Quando Microsoft fu censurata per la decisione di “incorporare” (bundling) Media Player in Windows (e ora in Europa rischia un’altra condanna per l’analogo accorpamento di Internet Explorer), la conseguenza fu che l’azienda di Seattle fu obbligata a produrre anche un sistema operativo senza Media Player. E poco importa che nessuno, ovviamente, lo acquisti. Nella contorta e anti-imprenditoriale concezione della concorrenza elaborata dai regolatori, l’impresa non deve essere libera di usare le proprie risorse al fine di fare i propri interessi, ma deve seguire le direttive di chi vuole programmare tutto. Perché starebbe a politici e burocrati stabilire come deve funzionare ogni cosa.

Nel caso di Google non siamo lontani da questo spirito.

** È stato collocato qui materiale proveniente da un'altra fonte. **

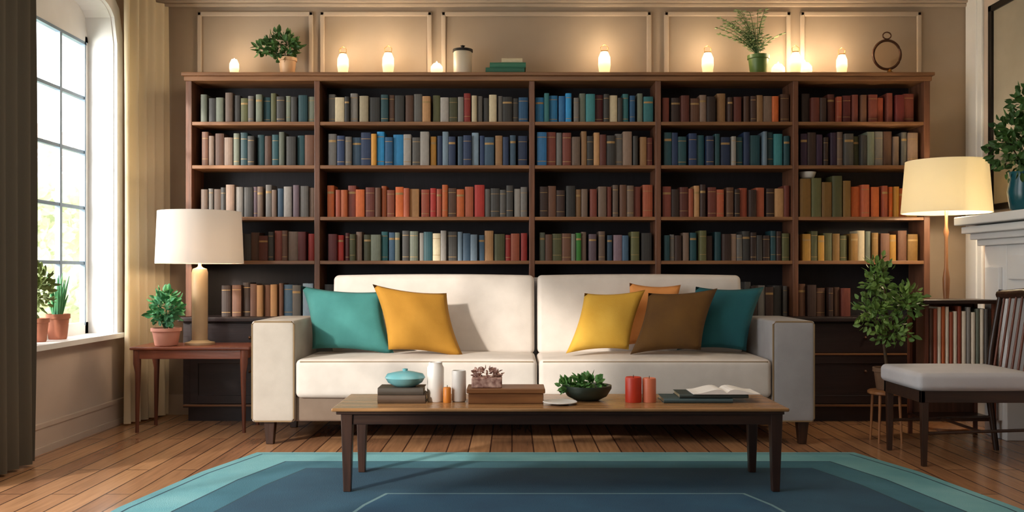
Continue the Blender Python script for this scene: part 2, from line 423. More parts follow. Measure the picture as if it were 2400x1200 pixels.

Gli editori vorrebbero essere protagonisti del motore di ricerca di Google anche quando negano a Goggle (del tutto legittimamente) i loro prodotti per il sito sulle news. Scusate la trivialità dell’esempio, ma senza dubbio io ho tutto il diritto di non dare i miei soldi all’edicolante sotto casa, ma non posso pretendere che lui mi dia lo stesso quotidiani e settimanali.

Se il motore di ricerca è di Google, sta a Google gestirlo come vuole. E se non intende trattare le notizie di periodici e siti che in piena libertà decidono di non collaborare con Google News, non si vede cosa ci sia di illegittimo in tutto questo. Anche la Cgil non segue le pratiche pensionistiche di quanti non sono iscritti all’organizzazione.

Di diversa opinione è però il presidente della Fieg, Carlo Malinconico. Questi sottolinea anche che “il mercato pubblicitario è in crisi, e i generatori di contenuto guadagnano dal proprio lavoro sicuramente meno di quanto fa Google con il loro. Non nego che per una testata Google possa essere un’opportunità. Ma le modalità con cui il motore di ricerca ‘usa’ parte delle notizie di un giornale, senza alcun controllo da parte di chi le crea, non ci sembra trasparente”.

I giornali vogliono (com’è giusto che sia) gestirsi liberamente, ma non sembrano riconoscere lo stesso diritto alle altre imprese. E pretendono che l’Antitrust segni a loro favore un rigore che proprio non c’è.